- **Set exercise**: Return the listing word for word, as given.

# # # # #

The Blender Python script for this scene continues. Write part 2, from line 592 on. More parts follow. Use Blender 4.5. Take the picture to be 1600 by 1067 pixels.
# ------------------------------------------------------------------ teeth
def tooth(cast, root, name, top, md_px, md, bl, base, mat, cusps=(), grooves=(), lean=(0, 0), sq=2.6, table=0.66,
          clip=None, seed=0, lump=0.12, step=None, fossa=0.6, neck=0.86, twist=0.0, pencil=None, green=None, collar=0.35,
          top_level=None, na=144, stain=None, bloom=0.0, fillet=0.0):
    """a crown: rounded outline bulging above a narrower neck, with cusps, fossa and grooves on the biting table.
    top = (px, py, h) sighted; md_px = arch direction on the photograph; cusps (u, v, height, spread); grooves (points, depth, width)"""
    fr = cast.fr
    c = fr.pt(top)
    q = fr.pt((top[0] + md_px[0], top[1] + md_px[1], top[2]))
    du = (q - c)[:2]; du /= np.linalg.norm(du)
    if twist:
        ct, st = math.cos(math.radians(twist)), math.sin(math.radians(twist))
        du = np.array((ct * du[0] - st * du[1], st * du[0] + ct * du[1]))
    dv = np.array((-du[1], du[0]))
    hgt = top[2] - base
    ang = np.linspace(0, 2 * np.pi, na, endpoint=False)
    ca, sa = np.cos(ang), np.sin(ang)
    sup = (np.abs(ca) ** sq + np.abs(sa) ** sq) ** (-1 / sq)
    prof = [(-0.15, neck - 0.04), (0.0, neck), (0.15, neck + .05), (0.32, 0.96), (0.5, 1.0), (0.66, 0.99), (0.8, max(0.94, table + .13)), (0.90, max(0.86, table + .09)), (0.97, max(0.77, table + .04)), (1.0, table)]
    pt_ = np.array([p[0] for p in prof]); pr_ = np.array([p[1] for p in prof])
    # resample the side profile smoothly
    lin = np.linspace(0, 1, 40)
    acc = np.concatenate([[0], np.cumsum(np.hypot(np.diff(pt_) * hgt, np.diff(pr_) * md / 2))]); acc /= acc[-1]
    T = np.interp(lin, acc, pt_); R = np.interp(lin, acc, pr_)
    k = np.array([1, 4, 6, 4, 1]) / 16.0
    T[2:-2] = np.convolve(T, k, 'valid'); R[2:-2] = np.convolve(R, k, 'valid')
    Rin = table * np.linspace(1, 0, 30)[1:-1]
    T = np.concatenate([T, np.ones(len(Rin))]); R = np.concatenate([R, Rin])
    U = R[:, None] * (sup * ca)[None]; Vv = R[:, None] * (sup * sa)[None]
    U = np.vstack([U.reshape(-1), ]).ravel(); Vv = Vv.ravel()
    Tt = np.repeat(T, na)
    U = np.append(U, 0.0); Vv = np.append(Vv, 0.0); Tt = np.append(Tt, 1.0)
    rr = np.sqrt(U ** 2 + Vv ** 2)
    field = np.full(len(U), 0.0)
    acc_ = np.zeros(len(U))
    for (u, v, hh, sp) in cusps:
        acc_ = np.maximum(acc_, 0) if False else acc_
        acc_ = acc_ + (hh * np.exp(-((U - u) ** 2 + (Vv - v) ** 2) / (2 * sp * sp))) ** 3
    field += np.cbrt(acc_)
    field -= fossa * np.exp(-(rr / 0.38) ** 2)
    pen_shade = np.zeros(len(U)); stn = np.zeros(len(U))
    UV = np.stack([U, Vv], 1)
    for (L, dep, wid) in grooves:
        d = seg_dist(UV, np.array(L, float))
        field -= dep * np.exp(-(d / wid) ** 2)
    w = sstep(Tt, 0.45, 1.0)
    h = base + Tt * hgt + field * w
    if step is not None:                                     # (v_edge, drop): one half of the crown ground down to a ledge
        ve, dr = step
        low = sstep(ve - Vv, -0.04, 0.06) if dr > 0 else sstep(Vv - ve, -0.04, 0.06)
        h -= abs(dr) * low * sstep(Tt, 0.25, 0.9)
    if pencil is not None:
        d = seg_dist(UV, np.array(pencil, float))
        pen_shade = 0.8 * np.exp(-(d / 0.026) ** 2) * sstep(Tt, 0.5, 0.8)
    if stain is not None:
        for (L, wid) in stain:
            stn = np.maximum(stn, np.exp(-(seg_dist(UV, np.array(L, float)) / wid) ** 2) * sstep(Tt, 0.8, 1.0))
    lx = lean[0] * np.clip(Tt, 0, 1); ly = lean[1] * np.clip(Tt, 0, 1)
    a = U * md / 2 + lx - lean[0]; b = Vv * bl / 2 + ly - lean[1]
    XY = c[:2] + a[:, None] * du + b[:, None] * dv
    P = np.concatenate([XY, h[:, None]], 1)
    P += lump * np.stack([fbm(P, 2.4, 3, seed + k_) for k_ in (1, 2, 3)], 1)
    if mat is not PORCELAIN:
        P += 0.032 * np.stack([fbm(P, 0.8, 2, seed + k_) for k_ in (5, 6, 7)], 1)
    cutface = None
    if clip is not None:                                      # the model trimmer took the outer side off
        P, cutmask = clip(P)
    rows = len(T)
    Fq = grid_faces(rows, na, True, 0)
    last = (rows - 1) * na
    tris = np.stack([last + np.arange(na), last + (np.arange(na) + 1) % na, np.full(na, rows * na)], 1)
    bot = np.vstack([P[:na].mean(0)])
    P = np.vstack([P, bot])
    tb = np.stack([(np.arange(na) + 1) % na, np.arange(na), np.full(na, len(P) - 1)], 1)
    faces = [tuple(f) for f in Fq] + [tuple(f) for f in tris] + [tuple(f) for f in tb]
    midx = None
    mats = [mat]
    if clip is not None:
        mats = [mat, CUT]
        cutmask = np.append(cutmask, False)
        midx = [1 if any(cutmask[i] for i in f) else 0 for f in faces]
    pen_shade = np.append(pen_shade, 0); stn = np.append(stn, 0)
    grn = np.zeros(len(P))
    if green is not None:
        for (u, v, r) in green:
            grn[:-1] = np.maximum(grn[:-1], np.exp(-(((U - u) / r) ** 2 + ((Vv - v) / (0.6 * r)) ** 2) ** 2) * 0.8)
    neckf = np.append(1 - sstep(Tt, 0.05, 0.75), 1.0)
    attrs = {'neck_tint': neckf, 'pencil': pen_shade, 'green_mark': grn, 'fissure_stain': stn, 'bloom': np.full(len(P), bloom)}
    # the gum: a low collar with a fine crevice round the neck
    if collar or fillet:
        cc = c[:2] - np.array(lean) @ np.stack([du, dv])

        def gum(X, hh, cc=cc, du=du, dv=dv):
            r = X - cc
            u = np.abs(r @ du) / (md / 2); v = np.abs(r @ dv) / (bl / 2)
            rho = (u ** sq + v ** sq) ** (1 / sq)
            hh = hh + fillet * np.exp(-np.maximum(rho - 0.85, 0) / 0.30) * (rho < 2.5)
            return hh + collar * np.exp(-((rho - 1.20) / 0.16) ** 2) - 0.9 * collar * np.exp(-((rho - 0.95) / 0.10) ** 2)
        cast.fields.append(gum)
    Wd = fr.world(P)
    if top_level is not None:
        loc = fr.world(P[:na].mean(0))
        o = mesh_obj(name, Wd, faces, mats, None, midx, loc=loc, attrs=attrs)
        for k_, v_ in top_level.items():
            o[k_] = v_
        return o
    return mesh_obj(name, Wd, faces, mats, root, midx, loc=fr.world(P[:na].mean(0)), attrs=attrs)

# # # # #

- **Expected answer**:
The Blender Python script for this scene continues. Write part 2, from line 592 on. More parts follow. Use Blender 4.5. Take the picture to be 1600 by 1067 pixels.
# ------------------------------------------------------------------ teeth
def tooth(cast, root, name, top, md_px, md, bl, base, mat, cusps=(), grooves=(), lean=(0, 0), sq=2.6, table=0.66,
          clip=None, seed=0, lump=0.12, step=None, fossa=0.6, neck=0.86, twist=0.0, pencil=None, green=None, collar=0.35,
          top_level=None, na=144, stain=None, bloom=0.0, fillet=0.0):
    """a crown: rounded outline bulging above a narrower neck, with cusps, fossa and grooves on the biting table.
    top = (px, py, h) sighted; md_px = arch direction on the photograph; cusps (u, v, height, spread); grooves (points, depth, width)"""
    fr = cast.fr
    c = fr.pt(top)
    q = fr.pt((top[0] + md_px[0], top[1] + md_px[1], top[2]))
    du = (q - c)[:2]; du /= np.linalg.norm(du)
    if twist:
        ct, st = math.cos(math.radians(twist)), math.sin(math.radians(twist))
        du = np.array((ct * du[0] - st * du[1], st * du[0] + ct * du[1]))
    dv = np.array((-du[1], du[0]))
    hgt = top[2] - base
    ang = np.linspace(0, 2 * np.pi, na, endpoint=False)
    ca, sa = np.cos(ang), np.sin(ang)
    sup = (np.abs(ca) ** sq + np.abs(sa) ** sq) ** (-1 / sq)
    prof = [(-0.15, neck - 0.04), (0.0, neck), (0.15, neck + .05), (0.32, 0.96), (0.5, 1.0), (0.66, 0.99), (0.8, max(0.94, table + .13)), (0.90, max(0.86, table + .09)), (0.97, max(0.77, table + .04)), (1.0, table)]
    pt_ = np.array([p[0] for p in prof]); pr_ = np.array([p[1] for p in prof])
    # resample the side profile smoothly
    lin = np.linspace(0, 1, 40)
    acc = np.concatenate([[0], np.cumsum(np.hypot(np.diff(pt_) * hgt, np.diff(pr_) * md / 2))]); acc /= acc[-1]
    T = np.interp(lin, acc, pt_); R = np.interp(lin, acc, pr_)
    k = np.array([1, 4, 6, 4, 1]) / 16.0
    T[2:-2] = np.convolve(T, k, 'valid'); R[2:-2] = np.convolve(R, k, 'valid')
    Rin = table * np.linspace(1, 0, 30)[1:-1]
    T = np.concatenate([T, np.ones(len(Rin))]); R = np.concatenate([R, Rin])
    U = R[:, None] * (sup * ca)[None]; Vv = R[:, None] * (sup * sa)[None]
    U = np.vstack([U.reshape(-1), ]).ravel(); Vv = Vv.ravel()
    Tt = np.repeat(T, na)
    U = np.append(U, 0.0); Vv = np.append(Vv, 0.0); Tt = np.append(Tt, 1.0)
    rr = np.sqrt(U ** 2 + Vv ** 2)
    field = np.full(len(U), 0.0)
    acc_ = np.zeros(len(U))
    for (u, v, hh, sp) in cusps:
        acc_ = np.maximum(acc_, 0) if False else acc_
        acc_ = acc_ + (hh * np.exp(-((U - u) ** 2 + (Vv - v) ** 2) / (2 * sp * sp))) ** 3
    field += np.cbrt(acc_)
    field -= fossa * np.exp(-(rr / 0.38) ** 2)
    pen_shade = np.zeros(len(U)); stn = np.zeros(len(U))
    UV = np.stack([U, Vv], 1)
    for (L, dep, wid) in grooves:
        d = seg_dist(UV, np.array(L, float))
        field -= dep * np.exp(-(d / wid) ** 2)
    w = sstep(Tt, 0.45, 1.0)
    h = base + Tt * hgt + field * w
    if step is not None:                                     # (v_edge, drop): one half of the crown ground down to a ledge
        ve, dr = step
        low = sstep(ve - Vv, -0.04, 0.06) if dr > 0 else sstep(Vv - ve, -0.04, 0.06)
        h -= abs(dr) * low * sstep(Tt, 0.25, 0.9)
    if pencil is not None:
        d = seg_dist(UV, np.array(pencil, float))
        pen_shade = 0.8 * np.exp(-(d / 0.026) ** 2) * sstep(Tt, 0.5, 0.8)
    if stain is not None:
        for (L, wid) in stain:
            stn = np.maximum(stn, np.exp(-(seg_dist(UV, np.array(L, float)) / wid) ** 2) * sstep(Tt, 0.8, 1.0))
    lx = lean[0] * np.clip(Tt, 0, 1); ly = lean[1] * np.clip(Tt, 0, 1)
    a = U * md / 2 + lx - lean[0]; b = Vv * bl / 2 + ly - lean[1]
    XY = c[:2] + a[:, None] * du + b[:, None] * dv
    P = np.concatenate([XY, h[:, None]], 1)
    P += lump * np.stack([fbm(P, 2.4, 3, seed + k_) for k_ in (1, 2, 3)], 1)
    if mat is not PORCELAIN:
        P += 0.032 * np.stack([fbm(P, 0.8, 2, seed + k_) for k_ in (5, 6, 7)], 1)
    cutface = None
    if clip is not None:                                      # the model trimmer took the outer side off
        P, cutmask = clip(P)
    rows = len(T)
    Fq = grid_faces(rows, na, True, 0)
    last = (rows - 1) * na
    tris = np.stack([last + np.arange(na), last + (np.arange(na) + 1) % na, np.full(na, rows * na)], 1)
    bot = np.vstack([P[:na].mean(0)])
    P = np.vstack([P, bot])
    tb = np.stack([(np.arange(na) + 1) % na, np.arange(na), np.full(na, len(P) - 1)], 1)
    faces = [tuple(f) for f in Fq] + [tuple(f) for f in tris] + [tuple(f) for f in tb]
    midx = None
    mats = [mat]
    if clip is not None:
        mats = [mat, CUT]
        cutmask = np.append(cutmask, False)
        midx = [1 if any(cutmask[i] for i in f) else 0 for f in faces]
    pen_shade = np.append(pen_shade, 0); stn = np.append(stn, 0)
    grn = np.zeros(len(P))
    if green is not None:
        for (u, v, r) in green:
            grn[:-1] = np.maximum(grn[:-1], np.exp(-(((U - u) / r) ** 2 + ((Vv - v) / (0.6 * r)) ** 2) ** 2) * 0.8)
    neckf = np.append(1 - sstep(Tt, 0.05, 0.75), 1.0)
    attrs = {'neck_tint': neckf, 'pencil': pen_shade, 'green_mark': grn, 'fissure_stain': stn, 'bloom': np.full(len(P), bloom)}
    # the gum: a low collar with a fine crevice round the neck
    if collar or fillet:
        cc = c[:2] - np.array(lean) @ np.stack([du, dv])

        def gum(X, hh, cc=cc, du=du, dv=dv):
            r = X - cc
            u = np.abs(r @ du) / (md / 2); v = np.abs(r @ dv) / (bl / 2)
            rho = (u ** sq + v ** sq) ** (1 / sq)
            hh = hh + fillet * np.exp(-np.maximum(rho - 0.85, 0) / 0.30) * (rho < 2.5)
            return hh + collar * np.exp(-((rho - 1.20) / 0.16) ** 2) - 0.9 * collar * np.exp(-((rho - 0.95) / 0.10) ** 2)
        cast.fields.append(gum)
    Wd = fr.world(P)
    if top_level is not None:
        loc = fr.world(P[:na].mean(0))
        o = mesh_obj(name, Wd, faces, mats, None, midx, loc=loc, attrs=attrs)
        for k_, v_ in top_level.items():
            o[k_] = v_
        return o
    return mesh_obj(name, Wd, faces, mats, root, midx, loc=fr.world(P[:na].mean(0)), attrs=attrs)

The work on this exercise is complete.